No matter how a star is formed, the material that can be burnt is limited. When the material starts to become scarce the star will go through a phase where it is drastically changed. The outcome of this phase will depend on the mass of the original star. There are mainly two different possibilities:

1. A red giant is formed. This is the case when that mass is rather small, as for example our sun. When the hydrogen in the central parts of the star is burnt they will collapse under the gravitational pressure. At the same time the outer parts will expand and form a thin atmosphere around the rest of the star. The atmosphere that one expects around our sun will reach all the way out to the orbit of Jupiter. The inner planets will therefore be burnt. However, there is no need to worry about this now, since it will not happen within the overseeable future. The helium in the nucleus will be burnt to carbon and at the same time the atmosphere will form a nebula.

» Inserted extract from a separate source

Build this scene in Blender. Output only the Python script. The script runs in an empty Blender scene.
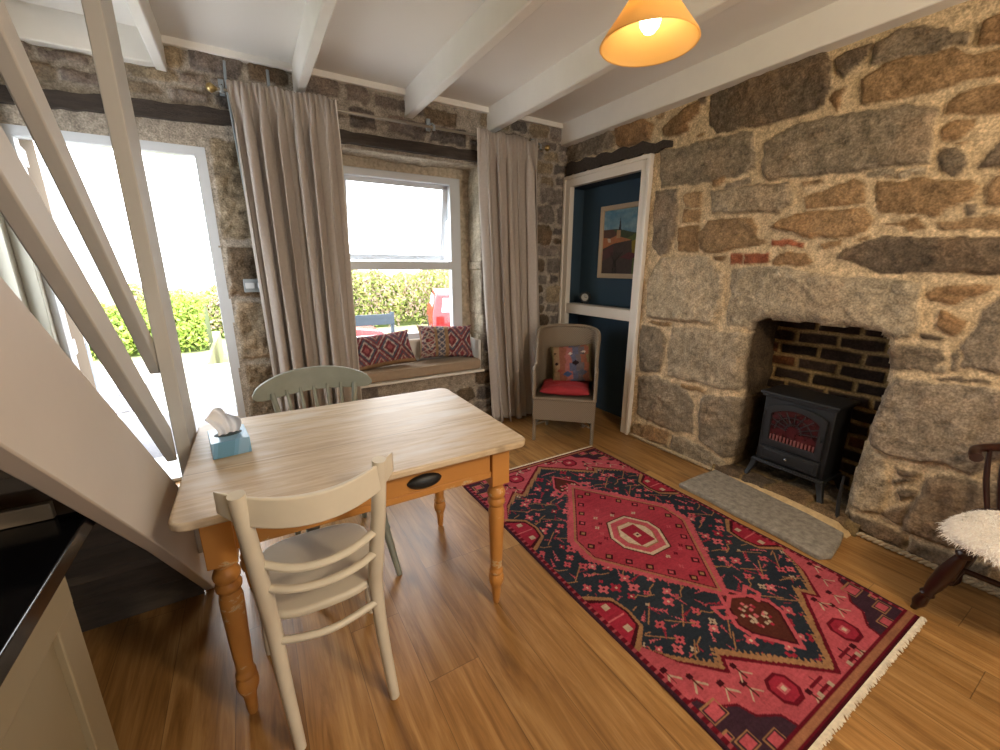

Finally the nucleus is cooled down and forms a white dwarf.

Picture from the Hubble space telescope of the Orion nebula

Picture from the Hubble space telescope of the Crab nebula

2. The alternative development is that the fusion processes that burn lighter elements continue. This can only happen in stars which are at least ten times heavier than the sun. In these stars heavier elements such as oxygen, neon, silicon, sulphur and finally iron are formed. Since iron cannot be converted into another substance and at the same time give energy the production of heat in the star will cease. As a consequence the radiation pressure can no longer balance the gravitational pressure which in turn leads to a collapse of the nucleus, giving rise to a density that is almost as high as in atomic nuclei. The material that continues to fall into the centre will then bounce off, and the star explodes in a supernova.